La FIDH rappelle également que les mécanismes africains de promotion et de protection des droits de l’Homme, tels que la Commission africaine des droits de l’Homme et des Peuples (CADHP) ou la Cour africaine des droits de l’Homme et des Peuples peuvent eux aussi constituer des remparts efficaces contre les violations des droits fondamentaux, à condition que soit garantie leur effectivité et préservée leur indépendance d’action. La FIDH salue à cet égard l’appel lancé par l’Union africaine à la ratification du Protocole portant création de la Cour et à la déclaration permettant aux individus et ONG de la saisir directement. Notre organisation s’étonne toutefois de ce que l’UA ait encouragé la CADHP à prendre contact avec les États avant la diffusion de résolutions les concernant. La FIDH craint qu’il ne s’agisse là d’une entreprise visant à remettre en cause l’indépendance de la CADHP. notamment dans la prise de positions visant la responsabilité des États dans la commission de violations des droits garantis par la Charte africaine. Cela constituerait un recul majeur.

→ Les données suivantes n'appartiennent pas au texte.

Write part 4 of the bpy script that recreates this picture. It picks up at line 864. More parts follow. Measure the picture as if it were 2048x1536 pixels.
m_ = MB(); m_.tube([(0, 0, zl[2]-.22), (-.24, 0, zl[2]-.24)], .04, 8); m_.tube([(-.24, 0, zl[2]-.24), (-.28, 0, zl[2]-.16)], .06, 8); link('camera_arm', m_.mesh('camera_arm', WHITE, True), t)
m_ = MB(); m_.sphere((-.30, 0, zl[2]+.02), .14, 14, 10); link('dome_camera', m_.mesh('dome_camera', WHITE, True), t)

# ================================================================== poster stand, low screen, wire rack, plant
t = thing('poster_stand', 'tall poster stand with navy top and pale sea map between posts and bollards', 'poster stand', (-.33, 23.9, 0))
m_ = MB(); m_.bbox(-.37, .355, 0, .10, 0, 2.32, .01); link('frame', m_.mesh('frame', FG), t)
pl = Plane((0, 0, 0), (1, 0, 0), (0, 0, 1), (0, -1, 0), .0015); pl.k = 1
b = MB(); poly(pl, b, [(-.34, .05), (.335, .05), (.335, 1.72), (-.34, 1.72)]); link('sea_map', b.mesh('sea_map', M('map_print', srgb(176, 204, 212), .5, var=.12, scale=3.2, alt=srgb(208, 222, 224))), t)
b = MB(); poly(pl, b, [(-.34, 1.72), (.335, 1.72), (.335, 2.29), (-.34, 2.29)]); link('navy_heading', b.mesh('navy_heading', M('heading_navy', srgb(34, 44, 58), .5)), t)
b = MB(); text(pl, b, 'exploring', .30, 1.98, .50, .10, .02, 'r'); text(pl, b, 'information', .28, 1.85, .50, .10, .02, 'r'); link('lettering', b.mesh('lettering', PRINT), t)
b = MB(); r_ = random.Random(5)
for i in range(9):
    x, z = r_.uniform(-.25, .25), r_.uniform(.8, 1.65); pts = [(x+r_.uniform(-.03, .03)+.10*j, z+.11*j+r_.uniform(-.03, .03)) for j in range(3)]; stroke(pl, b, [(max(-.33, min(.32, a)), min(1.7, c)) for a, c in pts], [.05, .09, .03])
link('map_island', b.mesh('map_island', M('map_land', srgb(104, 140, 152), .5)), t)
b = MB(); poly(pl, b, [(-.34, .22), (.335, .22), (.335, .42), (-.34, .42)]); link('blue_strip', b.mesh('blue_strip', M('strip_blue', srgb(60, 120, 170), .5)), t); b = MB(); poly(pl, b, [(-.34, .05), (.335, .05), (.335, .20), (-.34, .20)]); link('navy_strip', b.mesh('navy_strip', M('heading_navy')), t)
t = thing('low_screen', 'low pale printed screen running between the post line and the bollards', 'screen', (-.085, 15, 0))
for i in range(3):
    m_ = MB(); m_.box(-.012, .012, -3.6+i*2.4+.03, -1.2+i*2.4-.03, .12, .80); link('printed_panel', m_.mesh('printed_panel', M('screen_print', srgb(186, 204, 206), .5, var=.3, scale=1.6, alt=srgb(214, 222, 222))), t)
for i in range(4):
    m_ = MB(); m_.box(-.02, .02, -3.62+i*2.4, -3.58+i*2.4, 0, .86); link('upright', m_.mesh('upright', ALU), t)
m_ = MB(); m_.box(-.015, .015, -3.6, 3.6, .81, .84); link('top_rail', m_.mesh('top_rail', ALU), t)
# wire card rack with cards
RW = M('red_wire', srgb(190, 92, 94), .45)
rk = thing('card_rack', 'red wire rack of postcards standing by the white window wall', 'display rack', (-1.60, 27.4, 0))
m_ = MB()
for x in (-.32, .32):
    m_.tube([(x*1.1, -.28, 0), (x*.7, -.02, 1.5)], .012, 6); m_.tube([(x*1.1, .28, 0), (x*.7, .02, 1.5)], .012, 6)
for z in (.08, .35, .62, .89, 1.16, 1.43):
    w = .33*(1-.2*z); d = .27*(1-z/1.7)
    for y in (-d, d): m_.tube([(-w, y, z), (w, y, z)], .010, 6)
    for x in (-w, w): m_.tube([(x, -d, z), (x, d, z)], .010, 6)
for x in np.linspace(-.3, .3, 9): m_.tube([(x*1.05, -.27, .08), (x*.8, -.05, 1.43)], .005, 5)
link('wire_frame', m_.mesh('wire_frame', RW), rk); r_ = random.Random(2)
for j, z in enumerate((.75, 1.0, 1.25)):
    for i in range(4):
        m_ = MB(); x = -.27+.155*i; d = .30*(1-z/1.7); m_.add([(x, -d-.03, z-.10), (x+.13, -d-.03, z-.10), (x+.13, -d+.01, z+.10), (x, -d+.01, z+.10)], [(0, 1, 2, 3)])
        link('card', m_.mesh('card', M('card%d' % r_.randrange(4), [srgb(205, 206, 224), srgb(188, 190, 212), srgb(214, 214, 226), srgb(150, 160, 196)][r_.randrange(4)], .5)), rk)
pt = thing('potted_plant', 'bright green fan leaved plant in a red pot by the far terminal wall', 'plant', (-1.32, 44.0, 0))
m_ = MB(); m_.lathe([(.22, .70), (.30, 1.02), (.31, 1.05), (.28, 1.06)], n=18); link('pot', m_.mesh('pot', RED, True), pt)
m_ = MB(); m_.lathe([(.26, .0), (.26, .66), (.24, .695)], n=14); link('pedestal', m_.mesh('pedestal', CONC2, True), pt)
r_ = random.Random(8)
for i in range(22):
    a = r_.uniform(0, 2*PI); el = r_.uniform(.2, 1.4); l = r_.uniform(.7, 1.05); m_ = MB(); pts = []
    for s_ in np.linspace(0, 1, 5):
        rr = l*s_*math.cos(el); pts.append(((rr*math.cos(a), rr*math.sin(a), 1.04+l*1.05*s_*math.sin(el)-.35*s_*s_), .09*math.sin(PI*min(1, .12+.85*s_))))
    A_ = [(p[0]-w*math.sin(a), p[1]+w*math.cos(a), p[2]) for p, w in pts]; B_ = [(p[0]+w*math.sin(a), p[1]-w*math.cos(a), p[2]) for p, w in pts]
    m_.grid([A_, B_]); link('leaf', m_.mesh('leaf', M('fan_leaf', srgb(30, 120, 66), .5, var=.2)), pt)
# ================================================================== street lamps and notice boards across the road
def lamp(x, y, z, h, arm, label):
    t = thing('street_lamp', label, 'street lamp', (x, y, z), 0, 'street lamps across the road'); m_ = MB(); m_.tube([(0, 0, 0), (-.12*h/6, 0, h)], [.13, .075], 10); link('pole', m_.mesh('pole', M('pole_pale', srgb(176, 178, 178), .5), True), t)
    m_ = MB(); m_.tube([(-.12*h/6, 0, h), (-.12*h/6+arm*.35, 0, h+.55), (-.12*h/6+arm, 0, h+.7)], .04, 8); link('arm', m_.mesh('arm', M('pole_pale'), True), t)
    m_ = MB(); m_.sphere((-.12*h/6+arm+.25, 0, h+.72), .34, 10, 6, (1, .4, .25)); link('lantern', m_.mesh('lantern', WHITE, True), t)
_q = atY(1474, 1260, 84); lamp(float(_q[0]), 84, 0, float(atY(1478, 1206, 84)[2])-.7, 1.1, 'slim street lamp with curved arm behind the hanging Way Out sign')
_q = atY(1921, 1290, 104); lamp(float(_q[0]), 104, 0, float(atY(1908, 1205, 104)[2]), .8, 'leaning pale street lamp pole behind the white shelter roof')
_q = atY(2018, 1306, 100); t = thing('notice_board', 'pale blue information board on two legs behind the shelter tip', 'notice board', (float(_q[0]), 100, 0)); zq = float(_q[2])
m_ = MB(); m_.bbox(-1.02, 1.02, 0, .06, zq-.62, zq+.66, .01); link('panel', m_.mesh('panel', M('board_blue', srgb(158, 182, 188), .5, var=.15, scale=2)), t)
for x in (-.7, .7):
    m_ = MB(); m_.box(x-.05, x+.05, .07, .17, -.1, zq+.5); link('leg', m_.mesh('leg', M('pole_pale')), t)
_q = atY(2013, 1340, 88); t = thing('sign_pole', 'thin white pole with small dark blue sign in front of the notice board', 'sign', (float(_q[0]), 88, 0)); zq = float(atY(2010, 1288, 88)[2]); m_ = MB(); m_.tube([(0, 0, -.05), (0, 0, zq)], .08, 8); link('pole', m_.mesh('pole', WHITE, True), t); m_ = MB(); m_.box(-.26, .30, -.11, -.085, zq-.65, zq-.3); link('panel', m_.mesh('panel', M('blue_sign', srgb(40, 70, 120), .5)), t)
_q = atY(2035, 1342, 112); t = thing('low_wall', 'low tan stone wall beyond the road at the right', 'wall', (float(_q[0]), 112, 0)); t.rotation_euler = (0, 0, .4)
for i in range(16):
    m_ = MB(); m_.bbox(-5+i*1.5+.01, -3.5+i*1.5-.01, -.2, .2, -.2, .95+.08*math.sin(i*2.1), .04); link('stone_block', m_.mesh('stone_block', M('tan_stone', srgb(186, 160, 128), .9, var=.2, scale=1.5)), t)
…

La FIDH prend également note de la poursuite des discussions portant sur l’extension de la compétence de la Cour africaine aux crimes contre l’humanité, crimes de guerre et génocide, de même que sur l’entame d’une réflexion concernant la mise en place d’une Cour constitutionnelle internationale « en tant qu’organe consultatif et juridictionnel chargé d’assurer le respect de la promotion des principes démocratiques, des droits de l’Homme et de l’État de droit ». Tout en saluant cette volonté manifeste de prendre les mesures qui s’imposent pour mettre fin à l’impunité et garantir le respect de l’État de droit, de la démocratie et de la bonne gouvernance, la FIDH rappelle que la conformité de la définition des crimes relevant de la compétence de ces instances avec le droit international en vigueur, que l’accès – en particulier pour la Cour africaine – aux individus et ONG de défense des droits de l’Homme, l’indépendance de ces instances, l’allocation d’un budget adéquat à l’exercice de leur compétence, ou encore la coordination, non seulement entre elles, mais aussi et surtout entre la Cour africaine et la Cour pénale internationale, devraient constituer les conditions sine qua non de leur création afin d’en garantir l’effectivité et l’efficacité.

La FIDH prend enfin note des inquiétudes soulevées, lors de la cérémonie d’ouverture du Sommet, par le Président du Bénin, Boni Yayi, alors président en exercice de l’Union africaine, concernant les dysfonctionnements structurels qui portent atteinte à l’efficacité de l’organisation et en particulier à sa capacité à répondre de façon cohérente aux différentes situations de crises et de conflits. Alors que l’UA s’apprête à célébrer son 50ème anniversaire, la FIDH l’appelle à saisir cette occasion pour prendre les mesures lui permettant, en coordination avec les Communautés économiques régionales, de renforcer sa capacité de réaction et de résolution des situations de crises et de conflits.